Finansal koşullardaki sıkılaşma üretimi yavaşlatsa da işsizlik oranındaki düşüş uzunca bir süre devam etmişti. Bu, teorik olarak beklenen bir eğilim değil. Pratikte de nadir karşılaşılan bir durum.
İşgücü piyasasındaki bu eğilimin bazı olası nedenlerini daha önceki yazılarımda açıklamaya çalıştım. Nedeni ne olursa bu eğilim uzun süre devam edemeyecekti. Bir noktada sona ermesi kaçınılmazdı.
Haziran ayına ait işgücü istatistikleri, iktisadi faaliyette yaşanan soğumanın işgücü piyasasına sirayet ettiğini gösteriyor.
8.5'TEN 9.2'YE YÜKSELDİ
Haziran ayında işsizlik oranı yüzde 8.5'ten yüzde 9.2'ye yükseldi. Zamana bağlı eksik istihdam, potansiyel işgücü ve işsizlerden oluşan atıl işgücü oranı ise 3.8 puanlık artışla yüzde 29.2 oldu. Böylece atıl işgücü oranı Mayıs 2020'den sonra en yüksek seviyesini gördü.
Ekonomideki soğumayla birlikte önümüzdeki aylarda işsizlik rakamlarının yükselmeye devam etmesi bekleniyor.
İşgücü piyasasındaki daralmanın geç başlaması, istihdamda oluşabilecek hasarın boyutlarını sınırlamak için bir avantaj teşkil edebilir. Enflasyonla mücadelede katedeceğimiz mesafeye bağlı olarak finansal koşullar ne kadar hızlı normale dönerse, istihdamdaki kayıplar da o kadar sınırlı kalır.
Enflasyonu, işsizlik açısından en düşük maliyetle dizginleyebilmek temel hedeflerimizden biri olmalı. Mevcut politikaların dozunu ayarlarken de yeni politikaları tasarlarken de bu hedef doğrultusunda hareket etmeliyiz.

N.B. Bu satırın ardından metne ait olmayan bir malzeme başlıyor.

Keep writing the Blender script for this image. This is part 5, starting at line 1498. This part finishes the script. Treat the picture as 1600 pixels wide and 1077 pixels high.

CARİ AÇIKTAKİ DÜŞÜŞ SÜRECEK
Mevcut ekonomik koşullar, işgücü piyasasını zorlarken cari dengede ise iyileşmeye neden oluyor. Haziran ayında cari işlemler hesabı 407 milyon dolar fazla verdi. Yıllıklandırılmış rakamlara baktığımızda Haziran 2023-Haziran 2024 döneminde cari açığın 53.6 milyar dolardan 24.8 milyar dolara indiğini görüyoruz. Son aylarda şiddeti azalsa da sert bir kırılma bu. Altın ithalatındaki düşüş, cari açığı aşağıya çeken nedenlerden bir tanesi. Sıkı para politikası TL cinsinden yatırım enstrümanlarına olan ilgiyi arttırınca altın talebi geriledi. Geçen yılın ilk altı ayında 15.3 milyar dolar olan net altın ithalatı, bu yılın aynı döneminde 6.6 milyar dolara düştü. Küresel enerji fiyatlarının lehimize hareket etmesi cari açığı aşağıya çeken bir diğer neden. İhracatın geçen seneye kıyasla sınırlı da olsa artması ve ekonominin soğuması da cari dengeyi iyileştiriyor.
Cari açıktaki gerilemenin önümüzdeki aylarda devam etmesi muhtemel. Mevcut trendin devamı durumunda, cari açığın GSYH'ye oranı bu yıl için yüzde 2 civarında gerçekleşebilir. Cari açığın daha sürdürülebilir biçimde aşağıya gelmesi için ihracat gelirlerimizi artırmaya ihtiyacımız var. Son aylarda TL'nin reel bazda değer kazanması ihracatçı şirketleri zorlasa da rekabet gücümüzü daha yapısal kanallar üzerinden artırmanın yollarını aramalıyız.